2017 Harvest

Saturday, July 9, 2016

plant in pots, they said...it will be fun, they said

Over the years pot planting has become very popular. Every year we get more and more shows about beautifully designed gardens with huge pots filled with flowers. Pots with wonderful unity of colours that make you simply want to try and recreate the same pot joy at home.

What all those beautiful pot shows don't tell you is that this can be extremely difficult to achieve. Good amount of rain and sun will turn your perfectly sized flowers into a jungle.

Each year I use pots to bring much needed green to my front yard. Since my front yard is concrete pavement it can be difficult to plant flowers without pots. Aside from the pretty display, two of my biggest pots act as a sun block and protect my house from the heat.

Few years back I've discovered that nothing provides shade and coolness to the room like Ipomea plant covering the window. Before I've used blinds and thick dark drapes. I even placed drapes on the front side of the window, but nothing was helping. When temperatures reached over 30°C my bedroom was a hell hole. Until one year I planted Ipomea in front of the window. Difference is huge.
Now I let Ipomea completely cover the window and with the help of mosquito protection net I can keep my windows opened 24/7.

2pm and no sign of sun in the room

protective net is almost invisible 

Growing Ipomea requires a big pot with lost of soil, but most of the pot remains empty. This made me think of the way I could fill my pots. I decided to give my pots 3 different sizes of plants. In one of the pots I wanted to create different sizes of plants using Ipomea, Gladiolus and Nicotiana alata. The other one was supposed to be made of Ipomea, Zinnias and dwarf Cornflower.
Needless to say my plan didn't work so well.

This years huge amounts of rain made my plants grow twice the height they were supposed to be and this ruined my plan of 3 sized flower pots.

Nicotiana alata which I bought should have been slightly over 30cm(1in), but it grew over 1m and it is still growing. I had to tie it so it doesn't fall and break from the weight of the oversized flower stems.

Flowers are amazing and smell really intense but the whole size of the plant is killing my Gladiolus plants. They are now hidden completely inside the pot. Some of them are even knocked down by the roots of Nicotiana so I'm not even sure I'll see any flowers from them.

To bring more chaos to my pretty flower display my tomatoes decided to have their own life. I've planted two tomatoes next to Ipomea pot Megagroniasty kozuli and Rose quartz multiflora. Megagroniasty should have been around 2m and Rose quartz just few cm shorter.
This should have created a cascade of green leaves all the way to my coneflowers and finish the display with pretty yellow bush of flowers.

This was in theory...but in real life I got this:

Megagroniasty did grow around 2m but Rose is dwarf size. It is under 1m and now I have a huge gap between this two tomatoes.

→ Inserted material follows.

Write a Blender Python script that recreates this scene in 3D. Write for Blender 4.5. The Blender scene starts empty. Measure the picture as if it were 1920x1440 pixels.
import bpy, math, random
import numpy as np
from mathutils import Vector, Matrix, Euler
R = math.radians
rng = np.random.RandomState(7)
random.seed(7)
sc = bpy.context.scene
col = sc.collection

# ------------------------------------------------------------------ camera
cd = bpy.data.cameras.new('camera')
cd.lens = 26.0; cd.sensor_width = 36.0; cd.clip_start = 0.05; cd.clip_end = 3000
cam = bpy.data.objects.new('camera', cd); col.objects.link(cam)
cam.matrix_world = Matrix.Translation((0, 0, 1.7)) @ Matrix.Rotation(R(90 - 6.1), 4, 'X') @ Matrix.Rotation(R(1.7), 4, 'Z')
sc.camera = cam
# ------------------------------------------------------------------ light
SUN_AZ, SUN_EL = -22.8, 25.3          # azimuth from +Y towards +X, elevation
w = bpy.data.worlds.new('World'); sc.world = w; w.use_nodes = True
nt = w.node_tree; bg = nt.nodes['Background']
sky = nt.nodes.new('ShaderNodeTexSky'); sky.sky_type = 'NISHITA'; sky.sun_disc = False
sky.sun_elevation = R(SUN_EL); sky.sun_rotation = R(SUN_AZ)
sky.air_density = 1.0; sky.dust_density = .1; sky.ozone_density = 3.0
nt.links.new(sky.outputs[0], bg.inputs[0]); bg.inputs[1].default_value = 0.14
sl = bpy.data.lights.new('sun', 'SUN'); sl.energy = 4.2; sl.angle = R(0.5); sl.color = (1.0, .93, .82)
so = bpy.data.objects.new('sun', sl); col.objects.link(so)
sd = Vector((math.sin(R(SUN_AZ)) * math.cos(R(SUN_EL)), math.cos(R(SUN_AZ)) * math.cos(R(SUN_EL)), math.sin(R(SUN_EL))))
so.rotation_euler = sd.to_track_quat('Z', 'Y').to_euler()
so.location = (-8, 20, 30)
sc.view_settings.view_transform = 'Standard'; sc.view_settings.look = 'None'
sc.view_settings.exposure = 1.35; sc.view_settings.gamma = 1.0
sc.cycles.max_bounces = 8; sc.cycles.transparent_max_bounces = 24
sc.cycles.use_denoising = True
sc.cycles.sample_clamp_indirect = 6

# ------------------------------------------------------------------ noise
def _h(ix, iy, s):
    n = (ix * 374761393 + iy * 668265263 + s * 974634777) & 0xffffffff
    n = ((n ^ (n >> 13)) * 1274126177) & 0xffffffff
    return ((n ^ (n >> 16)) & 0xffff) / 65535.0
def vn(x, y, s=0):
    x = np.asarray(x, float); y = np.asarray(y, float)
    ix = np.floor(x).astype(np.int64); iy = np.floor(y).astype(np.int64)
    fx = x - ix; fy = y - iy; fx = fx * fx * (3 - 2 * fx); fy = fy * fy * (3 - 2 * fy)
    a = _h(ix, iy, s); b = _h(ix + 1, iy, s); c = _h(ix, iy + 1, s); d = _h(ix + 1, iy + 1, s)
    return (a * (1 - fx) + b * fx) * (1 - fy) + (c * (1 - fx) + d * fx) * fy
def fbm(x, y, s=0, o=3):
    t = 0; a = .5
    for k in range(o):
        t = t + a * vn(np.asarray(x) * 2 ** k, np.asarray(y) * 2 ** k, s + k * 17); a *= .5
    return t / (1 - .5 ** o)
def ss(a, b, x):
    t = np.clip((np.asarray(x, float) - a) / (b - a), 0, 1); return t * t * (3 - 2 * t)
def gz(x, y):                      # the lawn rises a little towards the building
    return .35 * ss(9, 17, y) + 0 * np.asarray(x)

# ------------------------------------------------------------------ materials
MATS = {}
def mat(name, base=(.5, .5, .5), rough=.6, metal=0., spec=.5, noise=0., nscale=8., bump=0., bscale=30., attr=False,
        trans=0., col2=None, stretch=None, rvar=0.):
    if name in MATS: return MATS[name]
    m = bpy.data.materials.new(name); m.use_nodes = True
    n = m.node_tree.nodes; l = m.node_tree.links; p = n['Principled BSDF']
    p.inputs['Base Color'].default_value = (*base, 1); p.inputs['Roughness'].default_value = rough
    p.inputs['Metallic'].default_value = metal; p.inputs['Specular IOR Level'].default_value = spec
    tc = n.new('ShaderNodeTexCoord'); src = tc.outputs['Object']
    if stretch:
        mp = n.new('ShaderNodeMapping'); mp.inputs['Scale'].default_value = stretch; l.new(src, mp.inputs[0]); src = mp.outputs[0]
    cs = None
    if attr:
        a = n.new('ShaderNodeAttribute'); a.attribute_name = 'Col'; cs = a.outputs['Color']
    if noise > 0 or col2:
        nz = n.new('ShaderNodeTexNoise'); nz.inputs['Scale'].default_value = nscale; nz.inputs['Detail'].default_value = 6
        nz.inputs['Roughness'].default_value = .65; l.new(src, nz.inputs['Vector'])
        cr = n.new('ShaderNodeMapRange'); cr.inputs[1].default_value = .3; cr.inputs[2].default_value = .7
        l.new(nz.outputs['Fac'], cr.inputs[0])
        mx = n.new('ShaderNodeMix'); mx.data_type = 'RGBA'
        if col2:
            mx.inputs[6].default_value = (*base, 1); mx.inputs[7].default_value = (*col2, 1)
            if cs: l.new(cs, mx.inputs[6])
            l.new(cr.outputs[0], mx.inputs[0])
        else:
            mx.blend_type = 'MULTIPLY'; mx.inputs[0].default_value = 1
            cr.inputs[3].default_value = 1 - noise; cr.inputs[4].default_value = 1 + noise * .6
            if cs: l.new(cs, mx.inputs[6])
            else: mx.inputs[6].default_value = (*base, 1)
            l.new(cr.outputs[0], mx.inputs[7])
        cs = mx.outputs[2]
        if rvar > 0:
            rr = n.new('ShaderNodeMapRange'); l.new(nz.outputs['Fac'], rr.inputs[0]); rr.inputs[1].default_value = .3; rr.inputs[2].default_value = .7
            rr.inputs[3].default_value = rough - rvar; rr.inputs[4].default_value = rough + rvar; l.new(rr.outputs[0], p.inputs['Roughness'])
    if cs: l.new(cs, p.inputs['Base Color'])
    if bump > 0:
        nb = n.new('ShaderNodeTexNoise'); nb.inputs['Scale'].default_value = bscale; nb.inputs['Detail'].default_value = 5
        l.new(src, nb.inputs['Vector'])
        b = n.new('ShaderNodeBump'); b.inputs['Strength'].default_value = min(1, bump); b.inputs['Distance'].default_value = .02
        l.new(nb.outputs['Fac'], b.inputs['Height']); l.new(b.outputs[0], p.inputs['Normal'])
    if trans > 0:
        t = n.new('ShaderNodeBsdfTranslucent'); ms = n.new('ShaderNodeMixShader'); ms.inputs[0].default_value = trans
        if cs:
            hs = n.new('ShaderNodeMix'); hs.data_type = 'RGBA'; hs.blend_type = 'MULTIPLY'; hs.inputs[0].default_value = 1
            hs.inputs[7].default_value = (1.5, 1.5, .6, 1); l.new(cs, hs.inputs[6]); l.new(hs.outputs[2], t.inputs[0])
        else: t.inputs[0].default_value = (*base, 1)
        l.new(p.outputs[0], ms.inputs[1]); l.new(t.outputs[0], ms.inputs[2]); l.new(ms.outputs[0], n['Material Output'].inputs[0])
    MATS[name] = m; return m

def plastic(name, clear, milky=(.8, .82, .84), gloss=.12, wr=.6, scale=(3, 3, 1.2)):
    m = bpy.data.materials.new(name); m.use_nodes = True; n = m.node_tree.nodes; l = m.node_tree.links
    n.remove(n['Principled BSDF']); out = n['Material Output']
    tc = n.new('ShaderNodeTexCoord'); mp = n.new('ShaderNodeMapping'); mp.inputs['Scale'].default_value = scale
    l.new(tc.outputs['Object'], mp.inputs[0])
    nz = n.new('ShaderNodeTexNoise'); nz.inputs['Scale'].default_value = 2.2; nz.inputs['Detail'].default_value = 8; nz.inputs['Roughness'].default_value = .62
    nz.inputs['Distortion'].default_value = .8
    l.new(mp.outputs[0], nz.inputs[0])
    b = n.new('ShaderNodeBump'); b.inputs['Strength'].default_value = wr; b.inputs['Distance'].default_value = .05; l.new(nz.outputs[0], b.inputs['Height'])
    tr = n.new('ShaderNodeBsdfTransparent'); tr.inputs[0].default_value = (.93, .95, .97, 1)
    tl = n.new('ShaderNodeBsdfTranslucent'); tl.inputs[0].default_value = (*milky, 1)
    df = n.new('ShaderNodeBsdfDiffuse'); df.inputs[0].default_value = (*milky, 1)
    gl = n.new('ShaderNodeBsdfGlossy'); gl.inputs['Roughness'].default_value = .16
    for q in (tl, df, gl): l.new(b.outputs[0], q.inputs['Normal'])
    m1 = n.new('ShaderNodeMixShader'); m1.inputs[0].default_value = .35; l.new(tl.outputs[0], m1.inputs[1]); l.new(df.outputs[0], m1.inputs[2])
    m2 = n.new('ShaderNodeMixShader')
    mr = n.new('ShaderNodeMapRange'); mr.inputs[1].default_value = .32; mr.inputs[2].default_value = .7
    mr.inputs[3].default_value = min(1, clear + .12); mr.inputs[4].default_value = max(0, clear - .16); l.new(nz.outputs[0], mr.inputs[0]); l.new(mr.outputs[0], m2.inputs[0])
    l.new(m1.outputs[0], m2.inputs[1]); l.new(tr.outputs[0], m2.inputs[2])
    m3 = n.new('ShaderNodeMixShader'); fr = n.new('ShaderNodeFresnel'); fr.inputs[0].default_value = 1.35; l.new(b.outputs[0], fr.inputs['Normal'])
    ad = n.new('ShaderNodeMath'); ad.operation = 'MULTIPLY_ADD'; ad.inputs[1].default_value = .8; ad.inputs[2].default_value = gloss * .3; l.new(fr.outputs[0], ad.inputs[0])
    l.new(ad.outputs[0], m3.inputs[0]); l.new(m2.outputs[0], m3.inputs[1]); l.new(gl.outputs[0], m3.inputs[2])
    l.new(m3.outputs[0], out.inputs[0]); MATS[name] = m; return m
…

My other pot is less messy but it has similar problems.
Cornflowers grew too big and have fallen down. If I had known this would happen maybe planting few more would make a pretty hanging display but this way it just looks messy.

I think next year I will have to use plants that have huge difference in size so even this kind of weather doesn't change the way they are supposed to look.


  1. I just love your idea for using ipomea to block the sun.
    I have Eupatorium (Joe Pye) planted in front of my "morning" room and it starts growing around the first of June and by early July, when we heat up, it is 2 meters high and completely shades the room. I love to watch the birds in there--especially when it goes to seed. Amazing how many creatures use that plant.
    I'm sorry you didn't like the effect of the different plants in your pots this year. Good thing there is NEXT YEAR--the saving grace for any gardener!

    1. I don't think I've seen Eupatorium anywhere here, will have to research it more, every plant that grows really tall is welcome in my garden.

  2. There is always something out to thwart our best plans. We learn from our mistakes though don't we?
    We have no need of anything at our window to block out the sunshine. The clouds are making such a good job of that for us this year.

    1. We jump from extreme warmth to days without a single minute of sun this year. It has been a really odd gardening year.

  3. The idea of Ipomoea against the sun in your room, is the best idea ever heard. I remember you had them last year too. It's a shame we don't need this because we don't have hot sun, especially this year it's most of the time cloudy and/or rainy.

    1. Ipomea is the only possible solution in my garden right now. I can't grow roses in front of my window cause they have long roots and Ipomea can grow in pots. I'm sure your beautiful roses provide enough shade in your yard and even if you did get lots of sun you wouldn't need Ipomea walls :)

  4. This ipomoea curtain looks amazing, I bet it creates a fantastic climate in your room. I always wanted to have an ivy or a five-finger ivy to grow close to my window but know I think that ipomoea is even a better idea because it flowers, and every year I can choose a different variety :)

    1. That's true, also ivy takes ages to grow to the size that ipomea reaches in one summer. I have ivy in my backyard climbing from the bottom floor to the balcony. I wanted it to reach balcony and dress it up in ivy. But here we are 15 years later and it still didn't reach the second floor. It only spreads horizontally.